Num dos apartamentos contíguos, os habitantes esqueceram-se
de baixar o volume das vozes. Por certo, não sabem onde deixaram o comando e
pertencem a gerações que já não trazem botão para controlar o som. O tema da
dissensão, se é que existe alguma, não o percebo, tão pouco consigo discriminar
qualquer palavra no meio das ondas sonoras. Há apenas uma melodia exasperada,
que me chega como um murmúrio amplificado, com algumas tonalidades rudes,
talvez a memória genética do tempo em que o volume sonoro da voz era tido como
manifestação de poder e exercício de autoridade.
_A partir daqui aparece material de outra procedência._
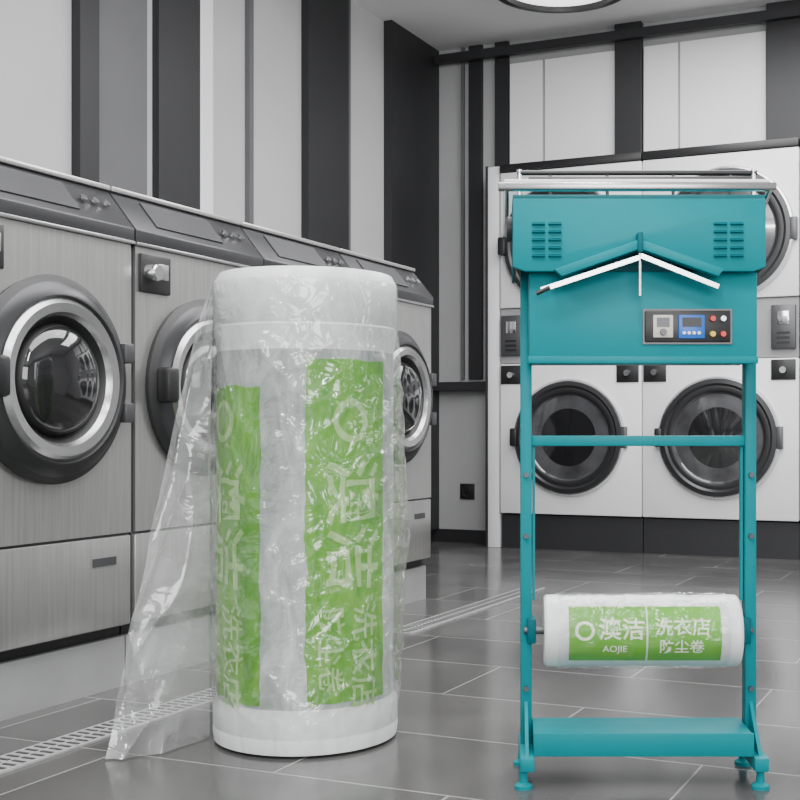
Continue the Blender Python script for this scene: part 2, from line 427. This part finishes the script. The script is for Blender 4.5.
for j,(mm,zz) in enumerate((("red",0.052),("yellow",0.018))):
    lathe("switch_%d"%j,[(0.0001,0.008,0),(0.006,0.008,0),(0.007,0,0)],[mm],'Y',(cx0+0.150,-0.098,cz0+zz),m,16)
lathe("switch_2",[(0.0001,0.008,0),(0.006,0.008,0),(0.007,0,0)],["ringgrey"],'Y',(cx0+0.173,-0.098,cz0+0.052),m,16)
lathe("switch_3",[(0.0001,0.008,0),(0.006,0.008,0),(0.007,0,0)],["red"],'Y',(cx0+0.173,-0.098,cz0+0.018),m,16)
HX0,HX1=-0.286,0.268
pts=[(HX0,1.300),(HX1,1.300),(HX1,1.150),(HX1-.027,1.140),(0.172,1.140),(-0.010,1.205),(-0.197,1.140),(HX0+.027,1.140),(HX0,1.150)]
prism("hood_front",pts,'Y',-0.125,-0.110,T,m,0.003)
prism("hood_top",[(-0.125,1.290),(-0.105,1.312),(0.09,1.325),(0.09,1.30),(-0.105,1.292)],'X',HX0,HX1,T,m)
for s,sx in (("left",HX0),("right",HX1-.008)):
    prism(s+"_hood_cheek",[(-0.122,1.150),(-0.122,1.298),(0.09,1.315),(0.09,1.14)],'X',sx,sx+0.008,"teal_d",m)
prism("left_fold",[(-0.197,1.142),(-0.010,1.207),(-0.010,1.186),(-0.180,1.126)],'Y',-0.150,-0.120,T,m,0.002)
prism("right_fold",[(0.172,1.142),(-0.010,1.207),(-0.010,1.186),(0.160,1.126)],'Y',-0.150,-0.120,T,m,0.002)
box("peak_clip",-0.016,-0.004,-0.156,-0.120,1.178,1.222,"teal_d",m,0.003)
bar("left_arm",(-0.225,-0.135,1.098),(-0.010,-0.145,1.168),0.012,0.006,"chrome",m)
bar("right_arm",(0.163,-0.135,1.105),(-0.010,-0.145,1.172),0.012,0.006,"chrome",m)
rod("left_arm_tip",(-0.235,-0.135,1.090),(-0.205,-0.138,1.104),0.005,"black",m)
rod("centre_pin",(-0.010,-0.140,1.085),(-0.010,-0.140,1.185),0.0035,"chrome",m)
for s,lx in (("left",-0.212),("right",0.186)):
    for r_ in range(5):
        for c_ in range(2):
            x=lx+(c_-0.5)*0.036; z=1.248-r_*0.0175
            prism("%s_louvre_%d_%d"%(s,r_,c_),[(-0.125,z),(-0.133,z-0.006),(-0.125,z-0.007)],'X',x-0.014,x+0.014,"teal_d",m)
rod("left_top_rail_post",(-0.270,-0.02,1.30),(-0.270,-0.02,1.385),0.006,"chrome",m)
rod("right_top_rail_post",(0.262,-0.02,1.30),(0.262,-0.02,1.385),0.006,"chrome",m)
box("seal_bar",-0.318,0.290,-0.135,-0.105,1.318,1.334,"ringgrey",m,0.003)
box("seal_bar_pad",-0.305,0.276,-0.130,-0.110,1.334,1.341,"white2",m,0.002)
rod("top_rail",(-0.275,-0.02,1.378),(0.270,-0.02,1.378),0.006,"black",m)
box("top_plate",-0.25,0.25,-0.06,0.05,1.352,1.362,"steel_d",m,0.002)
for i,xx in enumerate((-0.2,-0.07,0.08,0.21)):
    rod("top_strut_%d"%i,(xx,-0.02,1.31),(xx,-0.02,1.378),0.004,"steel_d",m)
rod("left_seal_arm",(-0.300,-0.12,1.325),(-0.300,0.06,1.25),0.006,"chrome",m)
rod("right_seal_arm",(0.279,-0.12,1.325),(0.279,0.06,1.25),0.006,"chrome",m)
lathe("left_pivot",[(0.0001,0.012,0),(0.028,0.012,0),(0.03,0.0,0),(0.0001,0.0,0)],["steel_d"],'X',(-0.299,-0.02,1.25),m,24)
lathe("right_pivot",[(0.0001,0.012,0),(0.028,0.012,0),(0.03,0.0,0),(0.0001,0.0,0)],["steel_d"],'X',(0.268,-0.02,1.25),m,24)

# ---------------------------------------------------------------- film rolls
def text_bm(s,size,step,cutaxis):
    cu=bpy.data.curves.new("t",'FONT'); cu.body=s; cu.size=size; cu.align_x='LEFT'; cu.offset=size*0.012
    cu.resolution_u=3
    o=bpy.data.objects.new("t",cu); COL.objects.link(o)
    dg=bpy.context.evaluated_depsgraph_get(); dg.update()
    me=bpy.data.meshes.new_from_object(o.evaluated_get(dg))
    bm=bmesh.new(); bm.from_mesh(me)
    bpy.data.objects.remove(o); bpy.data.meshes.remove(me)
    if not bm.verts: return bm
    bmesh.ops.triangulate(bm,faces=bm.faces[:])
    for ax in ((cutaxis,) if step<0.01 else (0,1)):
        lo=min(v.co[ax] for v in bm.verts); hi=max(v.co[ax] for v in bm.verts)
        t=lo+step
        nrm=[0,0,0]; nrm[ax]=1
        while t<hi:
            co=[0,0,0]; co[ax]=t
            bmesh.ops.bisect_plane(bm,geom=bm.verts[:]+bm.edges[:]+bm.faces[:],plane_co=co,plane_no=nrm)
            t+=step
    return bm

def patch(name,f,u0,u1,v0,v1,nu,nv,mat,parent):
    bm=bmesh.new(); g=[[bm.verts.new(f(u0+(u1-u0)*i/nu,v0+(v1-v0)*j/nv)) for j in range(nv+1)] for i in range(nu+1)]
    for i in range(nu):
        for j in range(nv): bm.faces.new((g[i][j],g[i+1][j],g[i+1][j+1],g[i][j+1]))
    bmesh.ops.recalc_face_normals(bm,faces=bm.faces)
    return finish(name,bm,mat,parent,True)

R=0.226; H=1.19
roll=empty("plastic_film_roll",(-1.684,2.674,0),TH)
lathe("film_body",[(0.05,0.006,1),(0.213,0.0,1),(0.234,0.008,1),(0.237,0.03,1),(0.235,0.10,1),(R,0.115,0),(R,0.99,1),(0.230,1.02,1),(0.235,1.05,1),(0.230,1.056,1),(0.235,1.064,1),(0.233,1.17,1),(0.222,H,1),(0.05,H-0.006,1)],
      ["rollbody","rollend"],'Z',(0,0,0),roll,96)
lathe("paper_core",[(0.045,0.003,0),(0.05,0.003,0),(0.05,H+0.004,0),(0.045,H+0.004,0),(0.045,0.003,0)],["wood"],'Z',(0,0,0),roll,48)
# slight in-surface waviness of the printed film
def warp(th,z,amt=0.007):
    X=math.sin(th)*R; Y=-math.cos(th)*R
    a=noise.noise(Vector((X*14,Y*14,z*10)))*amt + noise.noise(Vector((X*38,Y*38,z*30)))*amt*0.5
    b=noise.noise(Vector((X*14+9,Y*14,z*10)))*amt + noise.noise(Vector((X*38+4,Y*38,z*30)))*amt*0.5
    return th+a/R, z+b
def cylf(r):
    def f(th,z):
        th,z=warp(th,z)
        return (r*math.sin(th), -r*math.cos(th), z)
    return f
rad=math.radians
z_lo,z_hi=0.125,0.965
cols=[(-88,-20,0.90),(9,66,0.965),(105,165,0.95),(195,250,0.95)]
for ci,(a0,a1,zt) in enumerate(cols):
    patch("label_%d"%(ci+1),cylf(R+0.0015),rad(a0),rad(a1),z_lo,zt,36,110,"green",roll)
    amid=rad((a0+a1)/2)
    def place(bm,z0,aoff,name,mat,rr=R+0.0032):
        for v in bm.verts:
            u,vv=v.co.x,v.co.y
            th,z=warp(amid+(vv+aoff)/rr, z0-u)
            v.co=Vector((rr*math.sin(th),-rr*math.cos(th),z))
        finish(name,bm,mat,roll)
    place(text_bm("澳洁",0.165,0.012,1),0.725,-0.050,"print_big","print_w")
    place(text_bm("洗衣店",0.088,0.012,1),0.365,0.008,"print_row_1","print_w")
    place(text_bm("防尘卷",0.072,0.012,1),0.365,-0.080,"print_row_2","print_w")
    bm=bmesh.new()
    n=40; ra,rb=0.052,0.036
    A=[];B=[]
    for i in range(n):
        a=2*math.pi*i/n
        for Ls,r_ in ((A,ra),(B,rb)):
            th,z=warp(amid+(r_*math.cos(a))/(R+0.003),0.815+r_*math.sin(a))
            Ls.append(bm.verts.new(((R+.003)*math.sin(th),-(R+.003)*math.cos(th),z)))
    for i in range(n): bm.faces.new((A[i],A[(i+1)%n],B[(i+1)%n],B[i]))
    finish("round_mark",bm,"print_w",roll)

def ridge(q,p=5): return (1-abs(noise.noise(q)))**p
def wrapf(r0,amp):
    def f(th,z):
        X=math.sin(th)*R; Y=-math.cos(th)*R
        q1=Vector((X*8+z*5.0,Y*8,z*4.0))
        q2=Vector((X*18-z*8,Y*18,z*10+3))
        w=ridge(q1)*0.65+ridge(q2)*0.35
        edge=min(1,max(0,(z-0.05)/0.08))*min(1,max(0,(1.05-z)/0.06))
        right=max(0,math.sin(th))**4*0.020*max(0,math.sin(math.pi*min(1,max(0,(z-0.2)/0.75))))
        r=r0+(amp*w+right)*edge
        return (r*math.sin(th),-r*math.cos(th),z)
    return f
patch("film_wrap",wrapf(R+0.0105,0.017),-math.pi,math.pi,0.045,1.165,260,240,"film",roll)
def sheet(u,v):
    z=1.165*(1-v)+0.004*v
    xo=-0.240-0.203*(v**0.80)
    yo=-0.02-0.22*v
    a=rad(-62-18*v)
    xi=(R+0.018)*math.sin(a); yi=-(R+0.018)*math.cos(a)
    t=u
    x=xi*(1-t)+xo*t; y=yi*(1-t)+yo*t - 0.05*math.sin(math.pi*t)*v
    p=Vector((x*5+z*2.2,y*3,z*2.0))
    w=(1-abs(noise.noise(p*1.2)))**3
    w2=(1-abs(noise.noise(Vector((t*2.5+z*1.5,1,z*3)))))**5
    env=math.sin(math.pi*min(1,t*1.15+0.02)*0.55)
    y+= (-0.035*(w-0.6)-0.02*w2)*env*v
    x+= 0.006*noise.noise(Vector((z*3,t*2,7)))*t
    return (x,y,z)
patch("loose_film",sheet,0,1,0,1,90,160,"film_sheet",roll)

# small horizontal roll on machine
r2=0.080
sroll=empty("plastic_film_roll",(MX,MY,0.334),TH)
lathe("film_body",[(0.012,-0.214,0),(r2-0.004,-0.214,0),(r2+0.001,-0.209,0),(r2+0.002,-0.178,0),(r2,-0.174,0),(r2,0.190,0),(r2+0.002,0.194,0),(r2+0.001,0.225,0),(r2-0.004,0.230,0),(0.012,0.230,0)],
      ["rollend"],'X',(0,0,0),sroll,64)
def cx(r): return lambda x,th:(x,-r*math.cos(th),r*math.sin(th))
patch("label_left",cx(r2+0.0012),-0.160,0.012,rad(-46),rad(50),6,24,"green_s",sroll)
patch("label_right",cx(r2+0.0012),0.016,0.180,rad(-46),rad(50),6,24,"green_s",sroll)
def place2(bm,x0,aoff,name,mat="print_w2",rr=r2+0.0022):
    for v in bm.verts:
        u,vv=v.co.x,v.co.y; th=(vv+aoff)/rr
        v.co=Vector((x0+u,-rr*math.cos(th),rr*math.sin(th)))
    finish(name,bm,mat,sroll)
place2(text_bm("澳洁",0.052,0.005,1),-0.095,-0.003,"print_big")
place2(text_bm("AOJIE",0.022,0.005,1),-0.085,-0.037,"print_latin")
place2(text_bm("洗衣店",0.042,0.005,1),0.030,0.006,"print_row_1")
place2(text_bm("防尘卷",0.034,0.005,1),0.040,-0.037,"print_row_2")
bm=bmesh.new(); n=32;A=[];B=[]
for i in range(n):
    a=2*math.pi*i/n
    for Ls,r_ in ((A,0.022),(B,0.015)):
        th=(0.012+r_*math.sin(a))/(r2+.0022)
        Ls.append(bm.verts.new((-0.125+r_*math.cos(a),-(r2+.0022)*math.cos(th),(r2+.0022)*math.sin(th))))
for i in range(n): bm.faces.new((A[i],A[(i+1)%n],B[(i+1)%n],B[i]))
finish("round_mark",bm,"print_w2",sroll)
def wr2(x,th):
    w=(1-abs(noise.noise(Vector((x*14,math.cos(th)*2.5,math.sin(th)*2.5)))))**3
    r=r2+0.0035+0.003*w
    return (x,-r*math.cos(th),r*math.sin(th))
patch("film_wrap",wr2,-0.185,0.200,-math.pi,math.pi,80,80,"film_s",sroll)

# ---------------------------------------------------------------- lights
def area(name,loc,rot,sx,sy,power,col=(1,1,1)):
    l=bpy.data.lights.new(name,'AREA'); l.shape='RECTANGLE'; l.size=sx; l.size_y=sy; l.energy=power; l.color=col
    o=bpy.data.objects.new(name,l); COL.objects.link(o); o.location=loc; o.rotation_euler=rot
    return o
area("ceiling_panel_light",(-1.2,3.2,3.35),(0,0,0),1.6,4.0,190)
area("ceiling_panel_light",(-0.4,6.2,3.35),(0,0,0),3.0,1.2,140)
area("shopfront_daylight",(1.6,-2.2,2.0),(rad(78),0,rad(30)),3.0,2.2,180)
area("side_daylight",(3.3,3.2,2.0),(rad(90),0,rad(90)),3.0,2.0,90)
area("film_glint_light",(-1.6,0.2,3.3),(rad(25),0,0),1.4,0.12,55)  # added unseen strip, makes bright specks on the wrinkled film
area("film_glint_light",(-0.2,0.6,3.3),(rad(25),0,rad(40)),0.12,1.4,55)  # second added strip for film glints, stands for no real fixture
wd=bpy.data.worlds.new("world"); bpy.context.scene.world=wd; wd.use_nodes=True
bg=wd.node_tree.nodes["Background"]; bg.inputs[0].default_value=(0.9,0.92,0.95,1); bg.inputs[1].default_value=1.0

# ---------------------------------------------------------------- camera
cam=bpy.data.cameras.new("camera"); co=bpy.data.objects.new("camera",cam); COL.objects.link(co)
cam.sensor_width=36; cam.lens=54; cam.shift_x=-0.125; cam.shift_y=0.0375
co.location=(0,0,0.793); co.rotation_euler=(rad(90),0,TH)
bpy.context.scene.camera=co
Porventura não será nada disto
e eu esteja a pôr-me a adivinhar por manifesta falta de vontade de fazer aquilo
que tenho para fazer. Escrito isto, a minha consciência pôs-se a ruminar
insultos, mas conteve-se e perguntou se eu não sabia que hoje era domingo e aos
domingos não há nada para fazer. Como o leitor pode perceber, tenho uma consciência
velha, daquelas que cresceram no tempo em que não havia grandes superfícies
comerciais e em que o domingo não se confundia com os dias úteis. As ondas
encapeladas do mar sonoro que me atingiu há pouco serenaram. Faltou-lhes
energia para se tornarem um tsunami.
O prédio encerrou-se no seu habitual silêncio e daqui de casa chegam-me, quase
sussurradas, umas frases imperativas sobre trabalhos de casa a fazer, seguidas
de um silêncio comprometido. Uma tragédia, suponho. Os domingos são dias de
imensas tragédias, basta serem a véspera de segunda-feira. Não serão tragédias,
para falar com exactidão e evitar a minha inclinação para a hipérbole, mas
pequenos dramas, onde se exprime uma revolta conformada com o que tem de ser. A
culpa foi de quem congeminou a nossa expulsão do Éden. O grande programador
divino, usando o fruto da sua presciência, poderia ter evitado esse bug no software com que nos dotou, mas preferiu que tivéssemos de
enfrentar um mundo com dias úteis e dias inúteis. Ele lá terá as suas razões.